══ DATA BLOCK ══

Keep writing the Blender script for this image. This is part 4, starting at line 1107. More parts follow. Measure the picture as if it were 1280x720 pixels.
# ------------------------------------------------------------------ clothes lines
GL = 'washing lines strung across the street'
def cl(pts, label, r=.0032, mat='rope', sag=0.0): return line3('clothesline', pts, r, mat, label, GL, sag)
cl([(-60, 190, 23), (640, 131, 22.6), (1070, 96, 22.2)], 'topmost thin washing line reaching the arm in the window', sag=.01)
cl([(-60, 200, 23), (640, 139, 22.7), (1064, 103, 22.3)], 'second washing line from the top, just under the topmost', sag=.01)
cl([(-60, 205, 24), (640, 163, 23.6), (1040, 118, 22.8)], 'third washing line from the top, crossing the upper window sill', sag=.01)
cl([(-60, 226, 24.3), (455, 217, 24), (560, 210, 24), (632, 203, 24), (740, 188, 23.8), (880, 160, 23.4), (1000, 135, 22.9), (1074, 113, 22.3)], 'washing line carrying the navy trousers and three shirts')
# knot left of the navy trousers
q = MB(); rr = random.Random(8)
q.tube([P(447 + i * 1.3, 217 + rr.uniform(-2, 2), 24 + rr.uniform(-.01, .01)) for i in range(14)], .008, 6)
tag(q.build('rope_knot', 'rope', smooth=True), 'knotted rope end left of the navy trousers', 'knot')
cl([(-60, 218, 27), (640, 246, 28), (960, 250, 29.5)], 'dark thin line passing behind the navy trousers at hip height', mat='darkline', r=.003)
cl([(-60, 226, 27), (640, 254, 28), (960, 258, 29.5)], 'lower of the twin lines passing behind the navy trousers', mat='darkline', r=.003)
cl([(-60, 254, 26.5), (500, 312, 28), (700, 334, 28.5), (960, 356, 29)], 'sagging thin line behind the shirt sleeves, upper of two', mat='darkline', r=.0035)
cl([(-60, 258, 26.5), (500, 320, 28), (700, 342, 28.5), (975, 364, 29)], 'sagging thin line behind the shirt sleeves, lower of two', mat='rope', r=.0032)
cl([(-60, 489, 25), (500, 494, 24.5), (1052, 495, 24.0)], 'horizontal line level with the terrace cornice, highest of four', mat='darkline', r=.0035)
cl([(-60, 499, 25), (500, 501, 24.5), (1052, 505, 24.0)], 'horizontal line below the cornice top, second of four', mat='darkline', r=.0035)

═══

# [EXERCISE DETAILS]
Take the data above and return it exactly.

# [WRITTEN REPLY]
Keep writing the Blender script for this image. This is part 4, starting at line 1107. More parts follow. Measure the picture as if it were 1280x720 pixels.
# ------------------------------------------------------------------ clothes lines
GL = 'washing lines strung across the street'
def cl(pts, label, r=.0032, mat='rope', sag=0.0): return line3('clothesline', pts, r, mat, label, GL, sag)
cl([(-60, 190, 23), (640, 131, 22.6), (1070, 96, 22.2)], 'topmost thin washing line reaching the arm in the window', sag=.01)
cl([(-60, 200, 23), (640, 139, 22.7), (1064, 103, 22.3)], 'second washing line from the top, just under the topmost', sag=.01)
cl([(-60, 205, 24), (640, 163, 23.6), (1040, 118, 22.8)], 'third washing line from the top, crossing the upper window sill', sag=.01)
cl([(-60, 226, 24.3), (455, 217, 24), (560, 210, 24), (632, 203, 24), (740, 188, 23.8), (880, 160, 23.4), (1000, 135, 22.9), (1074, 113, 22.3)], 'washing line carrying the navy trousers and three shirts')
# knot left of the navy trousers
q = MB(); rr = random.Random(8)
q.tube([P(447 + i * 1.3, 217 + rr.uniform(-2, 2), 24 + rr.uniform(-.01, .01)) for i in range(14)], .008, 6)
tag(q.build('rope_knot', 'rope', smooth=True), 'knotted rope end left of the navy trousers', 'knot')
cl([(-60, 218, 27), (640, 246, 28), (960, 250, 29.5)], 'dark thin line passing behind the navy trousers at hip height', mat='darkline', r=.003)
cl([(-60, 226, 27), (640, 254, 28), (960, 258, 29.5)], 'lower of the twin lines passing behind the navy trousers', mat='darkline', r=.003)
cl([(-60, 254, 26.5), (500, 312, 28), (700, 334, 28.5), (960, 356, 29)], 'sagging thin line behind the shirt sleeves, upper of two', mat='darkline', r=.0035)
cl([(-60, 258, 26.5), (500, 320, 28), (700, 342, 28.5), (975, 364, 29)], 'sagging thin line behind the shirt sleeves, lower of two', mat='rope', r=.0032)
cl([(-60, 489, 25), (500, 494, 24.5), (1052, 495, 24.0)], 'horizontal line level with the terrace cornice, highest of four', mat='darkline', r=.0035)
cl([(-60, 499, 25), (500, 501, 24.5), (1052, 505, 24.0)], 'horizontal line below the cornice top, second of four', mat='darkline', r=.0035)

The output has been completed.